SHORT EXERCISE: Give back exactly the lines that run from the beginning of the entries to the line containing "UP = np.array([0.0, 0.0, 1.0])", both included, and nothing else.

DATASET ROWS:
·····
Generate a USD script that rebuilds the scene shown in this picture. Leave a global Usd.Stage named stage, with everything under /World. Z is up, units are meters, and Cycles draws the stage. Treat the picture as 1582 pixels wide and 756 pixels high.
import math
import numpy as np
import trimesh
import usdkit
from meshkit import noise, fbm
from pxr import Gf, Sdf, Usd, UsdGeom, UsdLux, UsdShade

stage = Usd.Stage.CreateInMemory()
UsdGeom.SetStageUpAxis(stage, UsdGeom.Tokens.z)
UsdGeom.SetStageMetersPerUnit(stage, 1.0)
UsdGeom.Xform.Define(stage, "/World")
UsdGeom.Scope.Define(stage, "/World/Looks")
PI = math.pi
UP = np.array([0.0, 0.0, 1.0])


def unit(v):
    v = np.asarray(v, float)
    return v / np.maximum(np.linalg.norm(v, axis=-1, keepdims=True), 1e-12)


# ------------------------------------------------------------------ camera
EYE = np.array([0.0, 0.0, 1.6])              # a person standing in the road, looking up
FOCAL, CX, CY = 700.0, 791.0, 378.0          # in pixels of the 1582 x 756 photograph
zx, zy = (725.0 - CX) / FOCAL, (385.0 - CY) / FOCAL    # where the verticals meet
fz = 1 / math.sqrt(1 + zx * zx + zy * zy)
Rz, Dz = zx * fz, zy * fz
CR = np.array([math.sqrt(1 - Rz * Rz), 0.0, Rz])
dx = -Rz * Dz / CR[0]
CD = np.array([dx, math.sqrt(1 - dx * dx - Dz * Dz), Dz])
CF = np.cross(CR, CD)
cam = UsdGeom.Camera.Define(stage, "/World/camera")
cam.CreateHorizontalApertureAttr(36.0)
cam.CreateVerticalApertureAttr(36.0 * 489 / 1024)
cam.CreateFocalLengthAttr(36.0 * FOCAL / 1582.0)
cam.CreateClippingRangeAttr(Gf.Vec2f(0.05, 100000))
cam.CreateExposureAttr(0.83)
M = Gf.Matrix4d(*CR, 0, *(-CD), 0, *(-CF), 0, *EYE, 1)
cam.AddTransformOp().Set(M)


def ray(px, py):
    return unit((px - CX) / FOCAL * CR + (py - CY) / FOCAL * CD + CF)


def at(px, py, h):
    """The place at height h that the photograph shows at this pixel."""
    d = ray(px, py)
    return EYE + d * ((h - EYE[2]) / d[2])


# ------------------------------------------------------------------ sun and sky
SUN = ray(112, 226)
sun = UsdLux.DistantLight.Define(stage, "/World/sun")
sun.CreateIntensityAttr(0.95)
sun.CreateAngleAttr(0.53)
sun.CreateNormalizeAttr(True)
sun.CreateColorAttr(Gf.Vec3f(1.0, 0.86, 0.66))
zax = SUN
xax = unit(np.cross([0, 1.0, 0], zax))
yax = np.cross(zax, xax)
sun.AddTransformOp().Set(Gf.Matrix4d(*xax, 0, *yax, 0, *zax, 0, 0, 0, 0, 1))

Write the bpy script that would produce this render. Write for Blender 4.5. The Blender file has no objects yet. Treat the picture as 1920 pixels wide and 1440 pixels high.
·····
REPLY:
Generate a USD script that rebuilds the scene shown in this picture. Leave a global Usd.Stage named stage, with everything under /World. Z is up, units are meters, and Cycles draws the stage. Treat the picture as 1582 pixels wide and 756 pixels high.
import math
import numpy as np
import trimesh
import usdkit
from meshkit import noise, fbm
from pxr import Gf, Sdf, Usd, UsdGeom, UsdLux, UsdShade

stage = Usd.Stage.CreateInMemory()
UsdGeom.SetStageUpAxis(stage, UsdGeom.Tokens.z)
UsdGeom.SetStageMetersPerUnit(stage, 1.0)
UsdGeom.Xform.Define(stage, "/World")
UsdGeom.Scope.Define(stage, "/World/Looks")
PI = math.pi
UP = np.array([0.0, 0.0, 1.0])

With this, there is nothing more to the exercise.